Because of the time based process it is fine to create the new milestones before the current release is done.

Creating release notes

As of release v0.15.0 the method of writing release notes is largely based on using the automatically generated list of PRs generated at GitHub's Release UI and then sorting some of the items into categories. Some of the boilerplate language in each section can be copied from the previous release notes and then updated.

Remember, one of the easiest things to do is to look at previous releases and largely mimic what they do.

Introduction

The "Introduction" is a paragraph noting that this is a new version of go-ceph. It can be copied and the version updated.

Highlights

Thank new contributors to the project. This can be derived from the GitHub notes. Additional paragraphs can be added to highlight a particularly important feature or change.

Stability Caveat

The "Stability caveat" is a reminder about go-ceph's stability (non)guarantees. It can be copied from previous releases.

New Features

Sort new features by package (cephfs, rados, rbd/admin, etc). Each PR/change-list is a bullet point under the package. For every PR that adds an API add a sub-bullet describing new methods and what methods in Ceph it wraps (if it wraps something).

API Stability Updates

Sort changes by package. For each changed API make a bullet point and describe the state of the API ("x is now stable", etc).

Deprecations and Removals

Sort API function changes by package. Note what APIs that are deprecated and/or what is removed. Add a short paragraph describing any changes to what versions of Ceph is being deprecated or removed.

Internal

The internal changes list is a flat bulleted list of changes (PRs) that do not add or remove Go-package-visible features. Things like changes to the build scripts or unit tests, for example.

NOTE: For context on how previous versions of the release notes were authored please review older versions of this file from version control history.

Announcing the release

The release is publicly announced to ceph-devel and ceph users mailing lists. The body of the email follows the template below. Change the URL to point to the new release. Optionally mention some of the packages that have changes:

I'm happy to announce another release of the go-ceph API library. This is a
regular release following our every-two-months release cadence.

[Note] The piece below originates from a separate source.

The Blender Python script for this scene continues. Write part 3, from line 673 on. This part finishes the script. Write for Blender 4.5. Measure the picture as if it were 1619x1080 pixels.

https://github.com/ceph/go-ceph/releases/tag/v0.13.0

Changes include additions to the rbd and rados packages. More details are
available at the link above.

The library includes bindings that aim to play a similar role to the "pybind"
python bindings in the ceph tree but for the Go language. The library also
includes additional APIs that can be used to administer cephfs, rbd, and rgw
subsystems.
There are already a few consumers of this library in the wild, including the
ceph-csi project.

This announcement is also sent to an internal team list inside Red Hat.

Documenting the Release

The README.md file contains a table of go-ceph releases and what versions of ceph each release supports. After the release has been created this table should be updated to reflect the new release and what versions of ceph it supports.